Professor William McGrew, from the Department of Archaeology and Anthropology, University of Cambridge, said: “Bipedality as the key human adaptation may be an evolutionary product of this strategy persisting over time. Ultimately, it set our ancestors on a separate evolutionary path.”
Lack of evidence in the fossil record means that researchers remain divided over when these ancestors became bipedal. It is widely believed that they did so because of climatic changes, which reduced forested areas and forced them to move longer distances across open terrain more often.
The new research digs deeper, however, by attempting to explain what particular pressures within that context forced those hominins to modify their posture and resort to moving on their legs.

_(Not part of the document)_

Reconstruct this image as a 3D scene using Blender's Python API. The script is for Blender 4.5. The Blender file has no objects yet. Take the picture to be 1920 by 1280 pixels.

The team theorised that the reason for this change may have something to do with the need to transport resources with maximum efficiency. Because bipedal movement is sometimes observed in modern great apes, they decided to monitor the behaviour of chimpanzees and, if possible, determine when and why they resorted to moving on two legs.
Two surveys were carried out. The first was in Kyoto University’s “outdoor laboratory” of a natural clearing in Bossou Forest, Guinea. Here, the researchers allowed the chimpanzees access to different combinations of two different types of nut – the oil palm nut, which is naturally widely available, and the coula nut, which is not, so the latter is an “unpredictable” resource.
Their behaviour was monitored in three different situations: (a) when only oil palm nuts were available, (b) when a small number of coula nuts was available, and (c) when coula nuts were the majority available resource.
When the rare coula nuts were available only in small numbers, the chimpanzees transported far more in one go. Similarly, when coula nuts were the majority resource, the chimpanzees ignored the oil palm nuts altogether. Clearly, the chimpanzees regarded the coula nuts as a more highly-prized resource and competed for them more intensely.
In such high-competition settings, the frequency of cases in which the chimpanzees started moving on two legs increased by a factor of four. Not only was it obvious that bipedal movement allowed them to carry more of this precious resource, but also that they were actively trying to move as much as they could in one go by using everything available – even their mouths.
The second survey was a 14-month study of Bossou chimpanzees crop-raiding, a situation in which they have to compete for rare and unpredictable resources. Here, 35% of their activity involved some sort of bipedal movement, and once again, this behaviour appeared to be linked to a clear attempt to carry as much as possible in one go.
The study concludes that unpredictable resources, like the coula nut in the field survey, are seen by chimpanzees as more valuable. When these resources are scarce and access to them is on a “first-come, first-served” basis, they are more prone to switch to bipedal movement, because it allows them to carry more of the resource at once.
For our early ancestors, unpredictable access to vital resources may have been a frequent occurrence because of climatic shifts and rapid environmental change. Those who resorted to bipedal movement may have had an advantage, and gradually, anatomical change may have taken place as they used this strategy again and again. Once that happened, ability to move more easily on two legs may have become a selection pressure, so that over many generations, it became the norm.